◆ CHALLENGE ◆
Exactly as written, write out the lines below from the first to the one containing "10).build('gutter_outlet', MT['black'], roof)", inclusive. Pictures do not belong in the copy.

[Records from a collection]
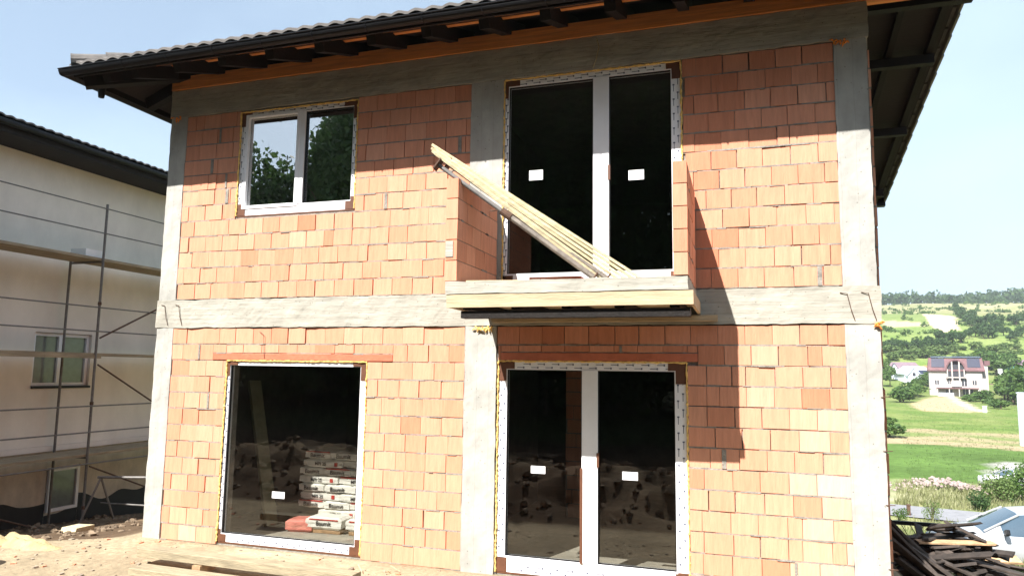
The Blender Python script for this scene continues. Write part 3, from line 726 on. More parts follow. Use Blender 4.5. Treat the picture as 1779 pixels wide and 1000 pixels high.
gutter((XL-.07, YF-.055, ZE-.045), (XR-.05, YF-.055, ZE-.045), (0, -1, 0)); gutter((XL-.055, YB, ZE-.045), (XL-.055, YF-.07, ZE-.045), (-1, 0, 0)); gutter((XR-.02, YB+.055, ZE-.045), (XL, YB+.055, ZE-.045), (0, 1, 0))
gb = MB()
for k in range(16): gb.tube([(.2+k*.645, YF-.122, ZE-.04), (.2+k*.645, YF-.10, ZE-.10), (.2+k*.645, YF-.03, ZE-.118)], .006, 5)
build_split(gb, 'gutter_bracket', MT['black'], roof)
MB().box(XR-.12, YB-.02, ZE-.17, XR+.04, YB+.13, ZE+.02).build('gutter_end', MT['black'], roof)
MB().tube([(-.62, -.55, ZE-.10), (-.62, -.55, ZE-.23)], [.05, .035], 10).build('gutter_outlet', MT['black'], roof)

# ------------------------------------------------------------------ boards and props on the balcony
def thing_beam(name, a, b_, w, h, m_, label, cat, group, up=(0, 0, 1), t=.5, bevel=.002):
    a = Vector(a); b_ = Vector(b_); mb = MB(); mb.beam(a, b_, w, h, t=t, up=up)
    o = mb.build(name, m_, loc=tuple((a+b_)/2), bevel=bevel); return tag(o, label, cat, group)
G_ = 'planks leaning across the balcony'
low = Vector((6.21, -.60, 2.935)); hi_ = Vector((4.235, -1.03, 4.275)); dr = (hi_-low).normalized()
nrm = dr.cross(Vector((0, -1, .0))).normalized()
if nrm.z < 0: nrm = -nrm
desc = ['topmost pale plank of the leaning bundle on the balcony', 'second pale plank from the top of the leaning bundle', 'third pale plank from the top of the leaning bundle', 'fourth pale plank from the top of the leaning bundle, yellowish', 'fifth pale plank down in the leaning bundle, slightly sunk at its foot', 'lowest plank of the leaning bundle, just above the steel props']
for k in range(6):
    ol = -.042*k; ou = -.020*k
    a = low+nrm*ol+Vector((.03-.0*k, -.012*k+.02, 0)); b_ = hi_+nrm*ou+Vector((.012*(k % 2)+.02*k*.6, -.015*k, 0))-dr*(.03*((k*7) % 3))
    a = a-dr*0; zfoot = 2.925
    a = a+dr*((zfoot-a.z)/dr.z) if dr.z else a
    thing_beam('plank', a, b_, .13, .026, MT['plank'], desc[k], 'plank', G_, up=tuple(nrm), t=[.75, .45, .8, .35, .6, .3][k])
def prop(a, b_, label):
    a = Vector(a); b_ = Vector(b_); d_ = (b_-a).normalized(); e = empty('steel_prop', a, label=label, cat='steel prop', group='steel props under the leaning planks')
    def part(name, mb, mm): 
        mb.v = [tuple(Vector(v)-a) for v in mb.v]; mb.build(name, mm, e)
    mid = a.lerp(b_, .55)
    part('outer_tube', MB().tube([a, mid], .028, 10), MT['steel']); part('inner_tube', MB().tube([mid, b_], .021, 10), MT['galv'])
    part('collar', MB().tube([mid-d_*.05, mid+d_*.06], .037, 10), MT['rust'])
    part('end_plate', MB().beam(b_-d_*.006, b_+d_*.006, .12, .12), MT['rust']); part('foot_plate', MB().beam(a-d_*.001, a+d_*.008, .11, .11), MT['rust'])
    part('handle', MB().tube([mid+d_*.1+Vector((0, -.02, -.02)), mid+d_*.12+Vector((-.03, -.06, -.05)), mid+d_*.16+Vector((-.02, -.03, -.06))], .006, 6), MT['rust'])
prop((5.80, -.84, 2.95), (4.33, -1.12, 4.05), 'front rusty telescopic steel prop lying under the leaning planks')
prop((5.90, -.74, 2.95), (4.40, -1.02, 4.075), 'rear rusty telescopic steel prop half hidden under the leaning planks')
t = MB(); t.box(5.05, -.42, 2.925, 5.58, -.22, 2.945).box(5.05, -.42, 2.945, 5.58, -.405, 3.03).box(5.05, -.235, 2.945, 5.58, -.22, 3.03).box(5.05, -.405, 2.945, 5.065, -.235, 3.03).box(5.565, -.405, 2.945, 5.58, -.235, 3.03)
tag(t.build('crate', MT['lintel']), 'low reddish brown open crate on the balcony floor behind the planks', 'crate')
thing_beam('board', (4.62, -1.02, 2.918), (5.55, -.90, 2.918), .12, .018, MT['board'], 'thin yellow board lying flat on the balcony slab left of the crate', 'board', None)

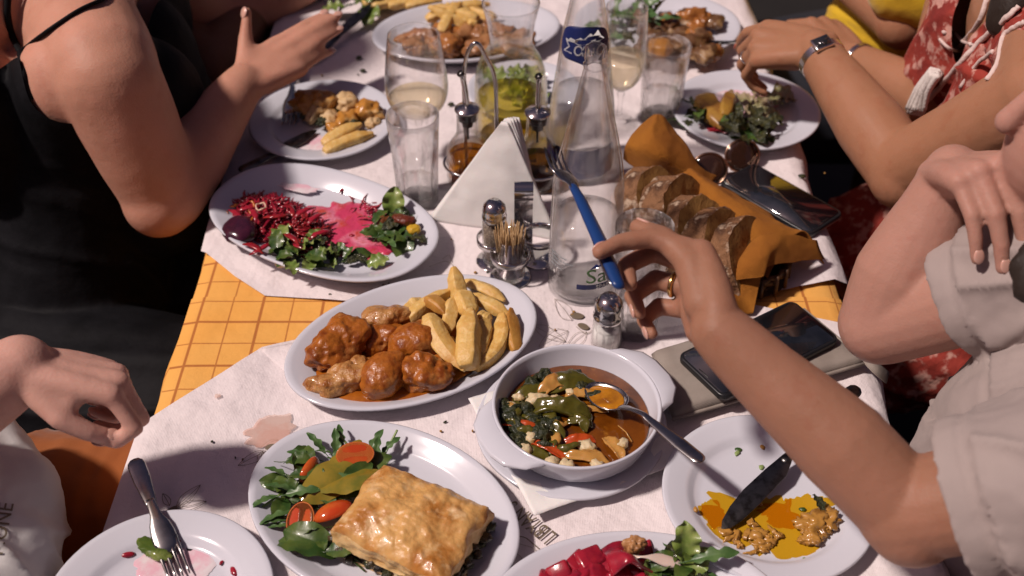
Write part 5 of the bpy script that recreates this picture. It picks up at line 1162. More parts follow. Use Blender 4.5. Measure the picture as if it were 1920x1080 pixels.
shredheap('right', (1330, 250), .03, .012, R(-20), 14, .006, beetred, 'shredded_beetroot', 'red shreds at the front of the leftover salad plate', 9)
# ------------------------------------------------------------------ far platters
G = 'browned meat pieces on the far platter'
brown = mat('browned_meat', (.28, .12, .045), .35, coat=.2, nz=(40, (.40, .20, .08), .45, .65), bump=(60, .8, .004, 5)); brown2 = mat('sauced_meat', (.36, .14, .035), .25, coat=.3, nz=(35, (.22, .08, .02), .45, .6), bump=(70, .7, .004, 5))
rnd = random.Random(6)
for i in range(20):
    u, v = rnd.uniform(765, 975), rnd.uniform(55, 92)
    lump(inplate('topoval', u, v, rnd.uniform(.008, .02)), (rnd.uniform(.018, .032), rnd.uniform(.014, .022), rnd.uniform(.011, .017)), i, i * 1.3, brown if i % 3 else brown2, 'meat_piece', 'browned meat piece on the far oval platter', 'meat', G, lumps=.6, knob=.5, sub=4)
puddle('topoval', 870, 80, .105, .052, R(12), 4.4, brown2, 'sauce', 'brown sauce spread under the meat on the far platter', .15, dome=.002)
for i in range(11):
    u, v = rnd.uniform(838, 905), rnd.uniform(12, 40); a = rnd.uniform(0, 3.1)
    p = inplate('topoval', u, v, .02 + .018 * rnd.random()); d = V((math.cos(a), math.sin(a), rnd.uniform(-.3, .4))) * .035
    wedge(p - d, p + d, .020, .017, .05, i, friesm, 'thick fry heaped at the back of the far platter', 'fries on the far platter')
G = 'grilled mushrooms and meat on the far right plate'
grill = mat('grilled_piece', (.12, .055, .022), .4, coat=.2, nz=(30, (.34, .21, .10), .5, .64), bump=(50, .9, .005, 5))
for i in range(22):
    u, v = rnd.uniform(1205, 1345), rnd.uniform(30, 100)
    lump(inplate('topr', u, v, rnd.uniform(.010, .024)), (rnd.uniform(.016, .028), rnd.uniform(.013, .020), rnd.uniform(.010, .016)), i, i * 1.7, grill if i % 4 else brown2, 'grilled_piece', 'charred mushroom or meat piece on the far right plate', 'meat', G, lumps=.6, knob=.5, sub=4)
wedge(inplate('topr', 1215, 88, .03), inplate('topr', 1262, 92, .03), .036, .028, .02, 4, mat('orange_potato', (.46, .20, .035), .3, coat=.3), 'orange potato piece in front of the grilled mushrooms', None)
leaves('topr', ['rocket'], (1190, 15, 1225, 45), 14, (.008, .035), 'feathery green herb sprig at the left of the mushroom plate', 'herb sprigs on the mushroom plate', 51, (.7, 1.1), (-1.0, -.1))
leaves('topr', ['rocket', 'dark'], (1135, 25, 1180, 70), 14, (.006, .03), 'green herb leaf seen through the far wine glass', 'herb leaves behind the far wine glass', 52, (.6, 1.0), (-.8, .1))
leaves('tl', ['lettuce', 'spinach'], (640, -10, 740, 15), 14, (.004, .02), 'green leaf on the far plate behind the hand', 'leaves on the far plate', 53, (.7, 1.1))
for i in range(6):
    u = 715 + 16 * i; p = inplate('tl', u, 2 + 4 * (i % 2), .012); wedge(p - V((.03, .01, 0)), p + V((.03, .01, 0)), .02, .016, .03, i, friesm, 'yellow potato slice on the far plate behind the hand', 'potato slices on the far plate')
# plate of lettuce behind the carafe
PL['mid'] = plate('round_plate', (.018, 1.455), .085, .085, 0, .016, 'small white plate of shredded lettuce behind the carafe')
leaves('mid', ['lettuce'], (940, 140, 1010, 185), 14, (.004, .02), 'pale green lettuce leaf on the small plate behind the carafe', 'lettuce behind the carafe', 54, (.7, 1.0))
for i, (u, v) in enumerate([(680, 132), (672, 108), (1290, 322), (1503, 330), (845, 195), (1440, 130)]):
    lump(P(u, v, .006), (.005, .004, .002), i, i + 3.3, herbdk, 'crumb', ['green crumb on the far paper left of the wine glass', 'tiny crumb behind the green one', 'dark crumb beside the sunglasses', 'dark crumb on the paper by the phone corner', 'brown crumb between the wine glass and the cruets', 'dark smudge of food by the salad plate rim'][i], 'crumb', sub=2, lumps=.4)

# crumbs and oil spots about the table
rnd = random.Random(77)
for i in range(46):
    u, v = rnd.choice([(430, 860), (900, 480), (960, 920), (1260, 900), (560, 130), (1500, 330), (870, 790), (700, 560), (1040, 590)]); u += rnd.gauss(0, 45); v += rnd.gauss(0, 22)
    lump(P(u, v, .0075 if v > 560 else .0045), (rnd.uniform(.0009, .0024), rnd.uniform(.0008, .002), .0012), rnd.uniform(0, 6), i, (crust, crumb, herbdk, crumb)[i % 4], 'crumb', 'tiny crumb scattered on the white paper cover', 'crumb', 'crumbs scattered on the paper covers', sub=2, lumps=.5)
# ------------------------------------------------------------------ people
def skinmat(name, c, c2, deep):
    red_ = (c[0] * .92, c[1] * .74, c[2] * .72)
    m = mat(name, c, .50, sss=.28, ssr=(1, .36, .22), sscale=.007, spec=.22, nz=(13, c2, .40, .66), nz2=(40, red_, .56, .92), bump=(70, .30, .0025, 8), bump2=(380, .40, .0008))
    return m
skinA = skinmat('fair_skin', (.50, .25, .172), (.56, .28, .20), (.48, .205, .145))
skinG = skinmat('olive_skin', (.30, .148, .093), (.335, .162, .106), (.27, .12, .078))
skinB = skinmat('rosy_skin', (.56, .315, .25), (.60, .335, .272), (.54, .26, .21))
skinF = skinmat('pale_skin', (.40, .212, .160), (.44, .232, .18), (.38, .175, .135))
skinD = skinmat('tanned_skin', (.33, .158, .088), (.36, .172, .10), (.29, .125, .072))
skinC = skinmat('brown_skin', (.20, .095, .055), (.24, .115, .065), (.17, .075, .045))
nailm = mat('nail', (.62, .36, .29), .25, sss=.2, sscale=.003, coat=.4); nailr = mat('coral_nail', (.62, .13, .08), .2, coat=.5)
hairm = mat('dark_hair', (.022, .014, .010), .6, bump=(90, .6, .003))
DG = lambda: bpy.context.evaluated_depsgraph_get()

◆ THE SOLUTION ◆
The Blender Python script for this scene continues. Write part 3, from line 726 on. More parts follow. Use Blender 4.5. Treat the picture as 1779 pixels wide and 1000 pixels high.
gutter((XL-.07, YF-.055, ZE-.045), (XR-.05, YF-.055, ZE-.045), (0, -1, 0)); gutter((XL-.055, YB, ZE-.045), (XL-.055, YF-.07, ZE-.045), (-1, 0, 0)); gutter((XR-.02, YB+.055, ZE-.045), (XL, YB+.055, ZE-.045), (0, 1, 0))
gb = MB()
for k in range(16): gb.tube([(.2+k*.645, YF-.122, ZE-.04), (.2+k*.645, YF-.10, ZE-.10), (.2+k*.645, YF-.03, ZE-.118)], .006, 5)
build_split(gb, 'gutter_bracket', MT['black'], roof)
MB().box(XR-.12, YB-.02, ZE-.17, XR+.04, YB+.13, ZE+.02).build('gutter_end', MT['black'], roof)
MB().tube([(-.62, -.55, ZE-.10), (-.62, -.55, ZE-.23)], [.05, .035], 10).build('gutter_outlet', MT['black'], roof)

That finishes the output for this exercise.